Sunday, February 16, 2014

Sri Lanka holds rates, sees minimal hit from Fed tapering

    Sri Lanka's central bank maintained its monetary policy stance, as widely expected, and said there had been a net inflow to the country's bond and stock markets so far this year, confirming that "the effect of the US quantitative easing programme on the Sri Lanka economy is expected to be minimal."
    The Central Bank of Sri Lanka maintained the 150 basis point spread in its new Standing Rate Corridor (SCR), with the Standing Deposit Facility Rate (SDFR) at 6.50 percent and the Standing Lending Facility Rate (SLFR) at 8.0 percent.
   The central bank restructured its monetary policy framework last month, with SDFR setting a floor in its new corridor and SLFR the ceiling. At that point it narrowed the spread in its corridor to 150 basis points from 200 points due to reduced volatility in the call money market.
   Net inflows to the Sri Lankan bond and stock markets have amounted to US$ 119 million up to Feb. 10 from the start of the year and the central bank said it had absorbed a net $58.7 million, helping the rupee remain stable. Gross official reserves were at comfortable levels,  the central bank said, and the equivalent of 5.3 months of imports.

    This year the rupee has remained stable against the U.S. dollar, trading at 130.8 dollar today, down by 2.4 percent since the end of 2012.
    Sri Lanka's inflation rate is expected to remain around the current level throughout 2014, supported by well managed demand and conditions and improved domestic supply, the bank said.
    In January headline inflation eased to 4.4 percent from 4.7 percent in December.
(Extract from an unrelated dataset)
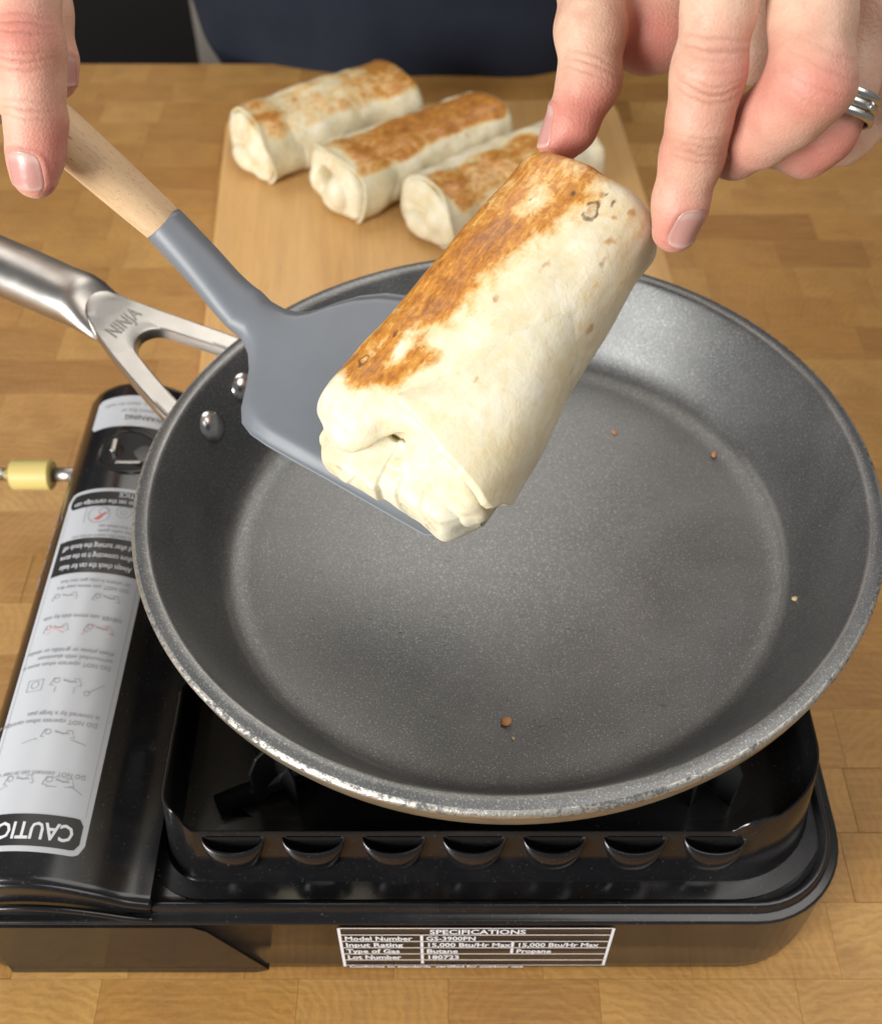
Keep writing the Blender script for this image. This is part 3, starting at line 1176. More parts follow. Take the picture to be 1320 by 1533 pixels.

The average rate in 2013 was 6.9 percent and the central bank targets inflation of 4-6 percent this year, declining to 3-5 percent in 2015 and 2016.
    Market interest rates adjusted downwards following the central bank's compression of the rate corridor last month and higher levels of liquidity in the domestic money market due to proceeds from the country's sovereign bond in January.
    Growth of credit to the private sector by commercial banks accelerated marginally to 7.5 percent in December from 7.3 percent and is expected to grow by some 16 percent this year.
    Referring to the government's "mega infrastructure drive," that is increasing the economy's capacity, the central bank said its board was of the view that it would be "appropriate to further encourage the utilization of this investment potential, since such policies by the government would give rise to increased and accelerated sustainable economic growth in the period ahead."
    Sri Lanka's Gross Domestic Product expanded by an annual 7.8 percent in the third quarter, up from a rate of 6.8 percent in the second quarter, the third quarter of accelerating growth. The central bank has estimated that the economy grew by 7.2 percent last year and should grow by 7.8 percent this year.
    Last month Ajith Nivard Cabraal, governor of the central bank, said in an interview with Bloomberg that interest rates were at an appropriate level and the central bank would probably keep rates steady for the next three to six months under current conditions.
    Sri Lanka raised US$ 1 billion in last month's sovereign bond issue to help finance its investment program, with the bond priced around 6 percent. U.S. investors purchased more than 60 percent of the bond, a central bank official said.